# SET PROBLEM:
Would you return the complete listing below word for word?

# GIVEN MATERIAL:
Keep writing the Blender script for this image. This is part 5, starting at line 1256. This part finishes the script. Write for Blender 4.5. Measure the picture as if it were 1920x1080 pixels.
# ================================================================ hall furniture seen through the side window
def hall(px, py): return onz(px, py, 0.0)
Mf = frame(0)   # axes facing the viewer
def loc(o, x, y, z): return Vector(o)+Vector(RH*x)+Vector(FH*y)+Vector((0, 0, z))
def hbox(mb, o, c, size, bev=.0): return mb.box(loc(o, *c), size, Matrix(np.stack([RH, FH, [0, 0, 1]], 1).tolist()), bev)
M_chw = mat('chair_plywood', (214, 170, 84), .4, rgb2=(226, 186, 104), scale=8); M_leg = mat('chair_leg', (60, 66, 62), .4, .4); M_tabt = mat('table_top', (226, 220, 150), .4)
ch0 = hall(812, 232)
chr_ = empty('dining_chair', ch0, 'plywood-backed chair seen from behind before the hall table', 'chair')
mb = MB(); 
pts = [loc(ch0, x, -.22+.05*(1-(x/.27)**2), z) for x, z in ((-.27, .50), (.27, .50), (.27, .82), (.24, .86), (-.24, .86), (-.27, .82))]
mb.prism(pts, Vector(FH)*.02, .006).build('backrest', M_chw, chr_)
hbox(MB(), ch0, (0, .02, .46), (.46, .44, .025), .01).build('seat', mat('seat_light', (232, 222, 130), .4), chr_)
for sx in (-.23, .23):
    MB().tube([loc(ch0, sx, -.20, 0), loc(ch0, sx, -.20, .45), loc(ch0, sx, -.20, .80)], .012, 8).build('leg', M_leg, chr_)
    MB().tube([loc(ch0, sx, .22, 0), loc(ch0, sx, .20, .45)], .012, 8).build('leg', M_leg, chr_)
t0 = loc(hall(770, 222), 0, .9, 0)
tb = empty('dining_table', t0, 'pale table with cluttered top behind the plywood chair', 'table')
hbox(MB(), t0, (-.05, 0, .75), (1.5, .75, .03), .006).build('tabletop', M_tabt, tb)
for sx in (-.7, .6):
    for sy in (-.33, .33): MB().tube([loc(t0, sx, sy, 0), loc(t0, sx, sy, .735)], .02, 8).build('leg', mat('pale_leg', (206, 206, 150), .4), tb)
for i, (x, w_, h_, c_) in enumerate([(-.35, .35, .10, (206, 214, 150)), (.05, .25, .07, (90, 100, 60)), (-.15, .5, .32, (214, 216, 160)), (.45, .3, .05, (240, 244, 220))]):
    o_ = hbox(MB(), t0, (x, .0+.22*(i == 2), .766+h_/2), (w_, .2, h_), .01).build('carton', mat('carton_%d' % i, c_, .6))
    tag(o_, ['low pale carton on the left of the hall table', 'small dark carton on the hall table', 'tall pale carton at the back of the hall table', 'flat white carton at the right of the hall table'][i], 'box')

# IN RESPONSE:
Keep writing the Blender script for this image. This is part 5, starting at line 1256. This part finishes the script. Write for Blender 4.5. Measure the picture as if it were 1920x1080 pixels.
# ================================================================ hall furniture seen through the side window
def hall(px, py): return onz(px, py, 0.0)
Mf = frame(0)   # axes facing the viewer
def loc(o, x, y, z): return Vector(o)+Vector(RH*x)+Vector(FH*y)+Vector((0, 0, z))
def hbox(mb, o, c, size, bev=.0): return mb.box(loc(o, *c), size, Matrix(np.stack([RH, FH, [0, 0, 1]], 1).tolist()), bev)
M_chw = mat('chair_plywood', (214, 170, 84), .4, rgb2=(226, 186, 104), scale=8); M_leg = mat('chair_leg', (60, 66, 62), .4, .4); M_tabt = mat('table_top', (226, 220, 150), .4)
ch0 = hall(812, 232)
chr_ = empty('dining_chair', ch0, 'plywood-backed chair seen from behind before the hall table', 'chair')
mb = MB(); 
pts = [loc(ch0, x, -.22+.05*(1-(x/.27)**2), z) for x, z in ((-.27, .50), (.27, .50), (.27, .82), (.24, .86), (-.24, .86), (-.27, .82))]
mb.prism(pts, Vector(FH)*.02, .006).build('backrest', M_chw, chr_)
hbox(MB(), ch0, (0, .02, .46), (.46, .44, .025), .01).build('seat', mat('seat_light', (232, 222, 130), .4), chr_)
for sx in (-.23, .23):
    MB().tube([loc(ch0, sx, -.20, 0), loc(ch0, sx, -.20, .45), loc(ch0, sx, -.20, .80)], .012, 8).build('leg', M_leg, chr_)
    MB().tube([loc(ch0, sx, .22, 0), loc(ch0, sx, .20, .45)], .012, 8).build('leg', M_leg, chr_)
t0 = loc(hall(770, 222), 0, .9, 0)
tb = empty('dining_table', t0, 'pale table with cluttered top behind the plywood chair', 'table')
hbox(MB(), t0, (-.05, 0, .75), (1.5, .75, .03), .006).build('tabletop', M_tabt, tb)
for sx in (-.7, .6):
    for sy in (-.33, .33): MB().tube([loc(t0, sx, sy, 0), loc(t0, sx, sy, .735)], .02, 8).build('leg', mat('pale_leg', (206, 206, 150), .4), tb)
for i, (x, w_, h_, c_) in enumerate([(-.35, .35, .10, (206, 214, 150)), (.05, .25, .07, (90, 100, 60)), (-.15, .5, .32, (214, 216, 160)), (.45, .3, .05, (240, 244, 220))]):
    o_ = hbox(MB(), t0, (x, .0+.22*(i == 2), .766+h_/2), (w_, .2, h_), .01).build('carton', mat('carton_%d' % i, c_, .6))
    tag(o_, ['low pale carton on the left of the hall table', 'small dark carton on the hall table', 'tall pale carton at the back of the hall table', 'flat white carton at the right of the hall table'][i], 'box')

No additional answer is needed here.